Unfortunately for them, it all turned out to be hogwash. It took only a little effort on the part of real journalists to expose this story as the fraud that it was. The writers who had used it as an excuse to rail about the patriarchy maintained that the “facts” of the story weren’t important, but anyone with a brain left in their heads had already stopped listening.

The Hobby Lobby Decision
Feminists went ballistic when they realized that the Supreme Court had chosen to rely on the Constitution rather than the writings of Andrea Dworkin to decide the Hobby Lobby case. Ruling that the crafts chain was permitted to refuse to pay for abortifacient birth control, the highest court in the land drew the ire of angry liberals everywhere. They couldn’t understand how a right guaranteed in our founding documents trumped a woman’s right to abortion pills.
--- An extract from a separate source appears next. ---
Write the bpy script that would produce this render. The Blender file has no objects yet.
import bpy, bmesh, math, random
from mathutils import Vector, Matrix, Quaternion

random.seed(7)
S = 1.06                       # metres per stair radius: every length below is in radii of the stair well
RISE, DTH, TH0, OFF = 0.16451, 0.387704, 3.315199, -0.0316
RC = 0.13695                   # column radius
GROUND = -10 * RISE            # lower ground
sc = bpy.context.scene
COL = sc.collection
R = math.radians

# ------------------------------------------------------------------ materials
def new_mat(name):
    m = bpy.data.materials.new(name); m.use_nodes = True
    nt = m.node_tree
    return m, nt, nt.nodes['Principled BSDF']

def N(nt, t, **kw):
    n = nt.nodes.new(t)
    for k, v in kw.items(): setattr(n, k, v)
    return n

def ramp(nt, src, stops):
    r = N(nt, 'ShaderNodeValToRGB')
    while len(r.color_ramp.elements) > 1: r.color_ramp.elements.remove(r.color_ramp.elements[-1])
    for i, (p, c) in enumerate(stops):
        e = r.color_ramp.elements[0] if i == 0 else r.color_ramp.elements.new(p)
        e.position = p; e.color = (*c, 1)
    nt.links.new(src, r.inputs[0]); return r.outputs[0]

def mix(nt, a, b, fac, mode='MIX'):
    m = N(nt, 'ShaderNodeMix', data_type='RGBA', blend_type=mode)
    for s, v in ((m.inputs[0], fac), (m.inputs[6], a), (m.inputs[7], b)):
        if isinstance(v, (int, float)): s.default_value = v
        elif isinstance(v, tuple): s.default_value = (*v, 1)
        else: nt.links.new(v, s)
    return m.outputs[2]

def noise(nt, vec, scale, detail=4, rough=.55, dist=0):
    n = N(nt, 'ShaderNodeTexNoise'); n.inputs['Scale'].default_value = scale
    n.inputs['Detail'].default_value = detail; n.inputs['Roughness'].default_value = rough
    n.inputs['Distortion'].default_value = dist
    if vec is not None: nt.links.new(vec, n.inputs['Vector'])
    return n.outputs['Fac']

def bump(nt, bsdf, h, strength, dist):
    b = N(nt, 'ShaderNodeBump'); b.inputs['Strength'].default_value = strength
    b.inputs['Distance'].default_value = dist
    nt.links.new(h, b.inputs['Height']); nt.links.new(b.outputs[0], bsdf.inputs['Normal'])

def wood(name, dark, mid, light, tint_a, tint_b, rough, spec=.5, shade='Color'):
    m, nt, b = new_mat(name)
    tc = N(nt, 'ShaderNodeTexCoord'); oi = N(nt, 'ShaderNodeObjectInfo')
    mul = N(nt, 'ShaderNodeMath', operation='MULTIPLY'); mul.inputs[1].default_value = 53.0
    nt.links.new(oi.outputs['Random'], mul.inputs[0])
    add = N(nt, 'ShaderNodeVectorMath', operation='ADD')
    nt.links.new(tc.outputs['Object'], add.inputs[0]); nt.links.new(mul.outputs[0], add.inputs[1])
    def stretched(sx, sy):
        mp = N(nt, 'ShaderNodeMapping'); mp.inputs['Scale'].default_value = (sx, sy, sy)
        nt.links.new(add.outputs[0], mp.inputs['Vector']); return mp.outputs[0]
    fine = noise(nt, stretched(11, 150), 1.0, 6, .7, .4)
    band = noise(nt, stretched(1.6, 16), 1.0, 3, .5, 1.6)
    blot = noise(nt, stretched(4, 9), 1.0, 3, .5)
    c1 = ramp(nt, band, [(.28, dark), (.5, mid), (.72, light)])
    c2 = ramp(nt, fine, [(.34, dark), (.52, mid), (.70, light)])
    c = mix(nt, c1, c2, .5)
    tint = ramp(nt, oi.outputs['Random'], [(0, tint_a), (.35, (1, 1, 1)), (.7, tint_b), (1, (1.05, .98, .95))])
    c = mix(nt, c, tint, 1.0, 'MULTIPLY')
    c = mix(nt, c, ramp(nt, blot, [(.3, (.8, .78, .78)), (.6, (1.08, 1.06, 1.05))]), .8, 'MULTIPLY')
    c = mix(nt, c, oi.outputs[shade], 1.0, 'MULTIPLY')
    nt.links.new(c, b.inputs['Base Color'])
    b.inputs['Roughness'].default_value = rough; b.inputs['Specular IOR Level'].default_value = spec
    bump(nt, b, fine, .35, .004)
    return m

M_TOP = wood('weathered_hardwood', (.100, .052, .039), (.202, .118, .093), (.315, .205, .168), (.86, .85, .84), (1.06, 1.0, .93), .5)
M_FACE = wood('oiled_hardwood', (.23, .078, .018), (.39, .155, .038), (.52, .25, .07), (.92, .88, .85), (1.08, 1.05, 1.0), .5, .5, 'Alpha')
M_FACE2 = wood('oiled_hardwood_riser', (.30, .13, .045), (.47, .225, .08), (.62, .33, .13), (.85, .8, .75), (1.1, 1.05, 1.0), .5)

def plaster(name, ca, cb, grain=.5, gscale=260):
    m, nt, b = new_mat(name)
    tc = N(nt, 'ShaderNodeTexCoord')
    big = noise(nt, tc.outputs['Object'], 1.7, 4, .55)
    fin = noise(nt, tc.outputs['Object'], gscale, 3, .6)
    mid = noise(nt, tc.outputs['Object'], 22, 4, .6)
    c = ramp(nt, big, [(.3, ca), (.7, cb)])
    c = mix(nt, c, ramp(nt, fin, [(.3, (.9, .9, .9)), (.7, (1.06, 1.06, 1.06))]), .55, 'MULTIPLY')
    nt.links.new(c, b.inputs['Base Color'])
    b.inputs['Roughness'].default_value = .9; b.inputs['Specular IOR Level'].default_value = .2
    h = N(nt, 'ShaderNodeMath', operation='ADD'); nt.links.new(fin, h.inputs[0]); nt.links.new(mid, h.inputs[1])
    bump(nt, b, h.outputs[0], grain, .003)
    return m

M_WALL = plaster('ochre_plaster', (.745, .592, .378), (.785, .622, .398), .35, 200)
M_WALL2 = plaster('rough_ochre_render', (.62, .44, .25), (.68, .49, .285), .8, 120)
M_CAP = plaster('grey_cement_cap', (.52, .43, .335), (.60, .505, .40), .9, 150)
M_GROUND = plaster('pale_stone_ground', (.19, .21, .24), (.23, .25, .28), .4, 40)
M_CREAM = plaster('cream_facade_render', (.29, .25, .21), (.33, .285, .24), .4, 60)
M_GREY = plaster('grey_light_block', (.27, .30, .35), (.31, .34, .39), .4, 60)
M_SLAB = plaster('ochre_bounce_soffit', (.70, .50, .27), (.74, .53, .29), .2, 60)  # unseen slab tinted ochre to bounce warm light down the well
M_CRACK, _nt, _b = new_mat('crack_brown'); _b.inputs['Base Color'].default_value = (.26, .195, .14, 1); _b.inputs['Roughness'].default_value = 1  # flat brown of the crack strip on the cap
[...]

What kind of a crazy world is this, anyway?

Let It Go
At first, the blockbuster success of Disney’s Frozen was heralded as a step forward for strong female characters. Feminists, of course, weren’t satisfied. Instead of acknowledging the movie’s subversive characters, they went on the attack. There’s no “roster of female supporting characters,” whined one article. “They have ginormous eyes,” wrote the Big Bang Theory‘s Mayim Bialik on Frozen‘s star sisters. Another feminist decried Princess Elsa: “Are we really so frightened by the concept of the empowered feminine that we are unable to even entertain the possibility of a rational and constructive woman who also exhibits great power and authority?”

Ah, feminists of 2014. You made us laugh, you made us…well, mostly just laugh.